In a speech on November 2 regarding Ms. Chen’s position, Assistant Attorney General (AAG) Leslie Caldwell noted that “many banks and financial institutions operate all over the world” and highlighted that DOJ hired a compliance counsel “who has the experience and expertise to examine a compliance program on a more global and a more granular level.” AAG Caldwell also set forth the compliance counsel’s duties, which will include assessing the compliance programs of companies under investigation and testing “whether the compliance program truly is thoughtfully designed and sufficiently resourced to address the company’s compliance risks, or essentially window dressing.” Ms.

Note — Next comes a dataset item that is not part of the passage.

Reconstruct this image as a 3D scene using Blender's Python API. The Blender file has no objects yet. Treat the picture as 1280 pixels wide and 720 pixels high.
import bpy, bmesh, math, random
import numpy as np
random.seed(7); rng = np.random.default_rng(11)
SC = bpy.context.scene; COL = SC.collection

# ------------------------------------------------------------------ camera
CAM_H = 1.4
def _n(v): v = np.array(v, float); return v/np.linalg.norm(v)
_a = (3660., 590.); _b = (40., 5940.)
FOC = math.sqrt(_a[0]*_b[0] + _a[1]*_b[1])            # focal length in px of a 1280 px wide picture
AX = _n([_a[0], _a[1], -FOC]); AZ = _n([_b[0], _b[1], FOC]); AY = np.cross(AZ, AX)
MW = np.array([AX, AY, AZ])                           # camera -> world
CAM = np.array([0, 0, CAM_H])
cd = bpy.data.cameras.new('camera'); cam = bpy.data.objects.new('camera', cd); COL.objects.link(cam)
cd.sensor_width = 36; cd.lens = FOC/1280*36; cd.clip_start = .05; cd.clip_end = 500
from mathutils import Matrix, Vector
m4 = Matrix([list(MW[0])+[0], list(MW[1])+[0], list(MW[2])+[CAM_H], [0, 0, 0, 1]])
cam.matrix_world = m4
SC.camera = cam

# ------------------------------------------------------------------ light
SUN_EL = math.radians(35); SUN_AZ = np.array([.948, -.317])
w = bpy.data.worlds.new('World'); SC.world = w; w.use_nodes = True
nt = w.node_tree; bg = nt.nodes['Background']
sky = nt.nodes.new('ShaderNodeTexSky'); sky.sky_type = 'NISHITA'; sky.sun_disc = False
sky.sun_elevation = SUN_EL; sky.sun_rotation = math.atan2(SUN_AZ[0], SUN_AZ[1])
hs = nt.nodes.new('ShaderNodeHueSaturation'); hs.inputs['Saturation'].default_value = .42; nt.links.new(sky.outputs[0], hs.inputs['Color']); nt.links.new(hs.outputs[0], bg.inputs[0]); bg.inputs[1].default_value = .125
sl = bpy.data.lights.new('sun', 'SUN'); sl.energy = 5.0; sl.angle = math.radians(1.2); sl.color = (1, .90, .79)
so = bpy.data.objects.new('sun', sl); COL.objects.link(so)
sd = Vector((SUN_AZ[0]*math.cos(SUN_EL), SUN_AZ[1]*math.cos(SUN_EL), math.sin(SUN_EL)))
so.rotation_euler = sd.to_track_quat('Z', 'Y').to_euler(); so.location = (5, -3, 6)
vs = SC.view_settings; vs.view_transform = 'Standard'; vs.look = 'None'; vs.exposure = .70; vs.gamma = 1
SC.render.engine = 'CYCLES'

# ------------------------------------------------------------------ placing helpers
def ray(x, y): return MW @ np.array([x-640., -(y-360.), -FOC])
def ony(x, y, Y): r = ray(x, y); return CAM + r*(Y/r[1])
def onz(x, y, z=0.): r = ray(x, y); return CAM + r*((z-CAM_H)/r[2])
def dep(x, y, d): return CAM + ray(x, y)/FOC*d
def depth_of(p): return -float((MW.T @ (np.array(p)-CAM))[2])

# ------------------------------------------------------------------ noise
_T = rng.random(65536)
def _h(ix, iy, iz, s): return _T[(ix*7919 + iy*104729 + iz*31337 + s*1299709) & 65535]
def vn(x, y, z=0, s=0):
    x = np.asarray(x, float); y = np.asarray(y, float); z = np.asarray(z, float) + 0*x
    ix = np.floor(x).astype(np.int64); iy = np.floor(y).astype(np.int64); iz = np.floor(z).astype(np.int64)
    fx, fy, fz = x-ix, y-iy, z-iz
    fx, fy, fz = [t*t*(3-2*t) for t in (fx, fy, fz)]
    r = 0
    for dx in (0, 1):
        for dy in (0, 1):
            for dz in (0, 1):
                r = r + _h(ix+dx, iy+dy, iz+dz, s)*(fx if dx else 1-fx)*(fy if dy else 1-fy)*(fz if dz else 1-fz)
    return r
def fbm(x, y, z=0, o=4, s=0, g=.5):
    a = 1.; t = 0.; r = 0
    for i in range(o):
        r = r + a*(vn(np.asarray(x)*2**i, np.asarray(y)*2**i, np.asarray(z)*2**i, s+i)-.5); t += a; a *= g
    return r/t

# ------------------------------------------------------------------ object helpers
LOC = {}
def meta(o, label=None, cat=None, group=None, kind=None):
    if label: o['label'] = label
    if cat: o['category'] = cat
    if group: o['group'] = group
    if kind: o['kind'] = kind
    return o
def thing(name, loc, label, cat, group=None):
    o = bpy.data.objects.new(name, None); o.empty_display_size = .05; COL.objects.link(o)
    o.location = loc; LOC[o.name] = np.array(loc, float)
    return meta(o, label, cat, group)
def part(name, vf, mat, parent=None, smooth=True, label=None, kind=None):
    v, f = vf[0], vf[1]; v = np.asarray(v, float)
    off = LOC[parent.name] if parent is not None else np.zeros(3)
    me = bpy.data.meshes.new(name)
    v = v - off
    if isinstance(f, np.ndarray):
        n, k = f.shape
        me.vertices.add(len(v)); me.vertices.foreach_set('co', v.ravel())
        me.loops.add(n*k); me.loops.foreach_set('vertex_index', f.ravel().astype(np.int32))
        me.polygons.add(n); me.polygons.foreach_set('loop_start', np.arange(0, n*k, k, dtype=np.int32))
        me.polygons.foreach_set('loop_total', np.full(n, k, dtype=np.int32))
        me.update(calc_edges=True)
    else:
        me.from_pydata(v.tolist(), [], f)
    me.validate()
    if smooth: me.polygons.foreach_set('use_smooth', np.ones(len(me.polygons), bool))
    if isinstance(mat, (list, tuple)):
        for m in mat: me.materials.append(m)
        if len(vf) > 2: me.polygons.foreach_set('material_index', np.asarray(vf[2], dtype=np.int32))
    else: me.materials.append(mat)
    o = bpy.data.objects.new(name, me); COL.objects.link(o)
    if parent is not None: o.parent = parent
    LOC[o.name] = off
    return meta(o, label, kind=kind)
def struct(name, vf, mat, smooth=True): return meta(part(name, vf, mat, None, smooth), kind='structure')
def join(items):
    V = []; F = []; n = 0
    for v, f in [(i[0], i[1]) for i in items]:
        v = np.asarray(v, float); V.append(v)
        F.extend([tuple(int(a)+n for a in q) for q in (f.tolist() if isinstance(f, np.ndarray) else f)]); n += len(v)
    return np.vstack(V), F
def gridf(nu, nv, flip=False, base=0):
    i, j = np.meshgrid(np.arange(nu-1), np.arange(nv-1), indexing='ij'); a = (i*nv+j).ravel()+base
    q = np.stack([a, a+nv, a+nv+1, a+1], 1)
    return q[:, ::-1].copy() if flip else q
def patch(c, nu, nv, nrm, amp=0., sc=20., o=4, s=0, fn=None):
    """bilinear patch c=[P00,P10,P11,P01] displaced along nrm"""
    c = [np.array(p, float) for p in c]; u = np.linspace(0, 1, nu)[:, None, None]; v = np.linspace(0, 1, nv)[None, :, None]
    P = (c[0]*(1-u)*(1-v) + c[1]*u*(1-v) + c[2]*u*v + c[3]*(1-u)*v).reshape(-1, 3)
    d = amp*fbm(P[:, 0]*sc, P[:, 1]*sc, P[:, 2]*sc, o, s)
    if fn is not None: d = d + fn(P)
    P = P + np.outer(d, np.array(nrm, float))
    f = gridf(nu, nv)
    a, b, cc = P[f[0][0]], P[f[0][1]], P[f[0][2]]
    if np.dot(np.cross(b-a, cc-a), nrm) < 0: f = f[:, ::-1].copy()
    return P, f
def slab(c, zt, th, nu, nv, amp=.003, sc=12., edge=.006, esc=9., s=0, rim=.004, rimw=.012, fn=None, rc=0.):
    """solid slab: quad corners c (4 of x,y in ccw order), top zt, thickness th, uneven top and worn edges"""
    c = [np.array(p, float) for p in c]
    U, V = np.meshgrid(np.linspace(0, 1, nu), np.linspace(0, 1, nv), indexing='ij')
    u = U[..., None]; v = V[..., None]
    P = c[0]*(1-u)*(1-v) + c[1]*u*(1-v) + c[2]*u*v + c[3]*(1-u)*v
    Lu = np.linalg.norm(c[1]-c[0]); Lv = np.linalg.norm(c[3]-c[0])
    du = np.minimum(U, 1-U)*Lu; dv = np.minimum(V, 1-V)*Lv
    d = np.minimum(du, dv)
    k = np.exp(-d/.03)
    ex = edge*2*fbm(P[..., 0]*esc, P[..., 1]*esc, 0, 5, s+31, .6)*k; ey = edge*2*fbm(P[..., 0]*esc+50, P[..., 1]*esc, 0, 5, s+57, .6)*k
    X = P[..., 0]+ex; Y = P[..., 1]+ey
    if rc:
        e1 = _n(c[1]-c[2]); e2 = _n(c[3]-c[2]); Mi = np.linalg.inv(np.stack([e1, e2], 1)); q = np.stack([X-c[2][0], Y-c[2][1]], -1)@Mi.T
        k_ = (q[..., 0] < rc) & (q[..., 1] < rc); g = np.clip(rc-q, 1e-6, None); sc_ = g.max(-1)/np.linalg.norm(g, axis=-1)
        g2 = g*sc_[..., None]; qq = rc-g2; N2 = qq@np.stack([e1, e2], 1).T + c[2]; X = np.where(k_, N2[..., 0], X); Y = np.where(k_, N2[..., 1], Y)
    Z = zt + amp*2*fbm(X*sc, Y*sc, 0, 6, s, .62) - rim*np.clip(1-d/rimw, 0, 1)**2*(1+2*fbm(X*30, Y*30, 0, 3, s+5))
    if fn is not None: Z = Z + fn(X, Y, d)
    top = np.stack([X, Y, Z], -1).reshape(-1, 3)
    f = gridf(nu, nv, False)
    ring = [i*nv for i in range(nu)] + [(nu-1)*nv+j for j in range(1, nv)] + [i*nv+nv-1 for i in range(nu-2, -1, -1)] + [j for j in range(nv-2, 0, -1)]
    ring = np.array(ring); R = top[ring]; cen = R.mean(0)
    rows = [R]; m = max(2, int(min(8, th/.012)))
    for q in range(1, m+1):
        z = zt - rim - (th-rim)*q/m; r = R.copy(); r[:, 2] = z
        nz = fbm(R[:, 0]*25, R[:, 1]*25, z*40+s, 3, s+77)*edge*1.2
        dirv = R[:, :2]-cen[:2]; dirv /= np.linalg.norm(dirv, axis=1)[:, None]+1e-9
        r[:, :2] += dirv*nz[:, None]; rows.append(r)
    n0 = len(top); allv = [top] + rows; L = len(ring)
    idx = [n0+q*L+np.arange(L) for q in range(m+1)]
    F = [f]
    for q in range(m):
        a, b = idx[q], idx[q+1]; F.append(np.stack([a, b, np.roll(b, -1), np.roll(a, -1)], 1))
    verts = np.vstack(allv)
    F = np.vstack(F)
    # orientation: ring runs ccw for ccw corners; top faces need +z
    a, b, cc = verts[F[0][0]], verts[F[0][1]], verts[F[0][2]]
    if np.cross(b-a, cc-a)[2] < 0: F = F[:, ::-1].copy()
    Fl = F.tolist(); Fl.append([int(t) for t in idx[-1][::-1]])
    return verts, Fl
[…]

Chen will also “help guide Fraud Section prosecutors when they are seeking remedial compliance measures as part of a resolution with a company.” According to AAG Caldwell, DOJ seeks to ensure that “appropriate compliance enhancements are included when they are needed” while avoiding imposing “unrealistic, unnecessary or unduly burdensome requirements on companies.”

AAG Caldwell highlighted that DOJ’s retention of a compliance counsel was not an “indication that the department is moving toward recognizing or instituting a ‘compliance defense,’” but would instead continue to review companies’ compliance programs “as one of the many factors to be considered when deciding whether to criminally charge a company or how to resolve criminal charges.” According to AAG Caldwell, DOJ’s “hiring of a compliance counsel should be an indication to companies about just how seriously we take compliance.”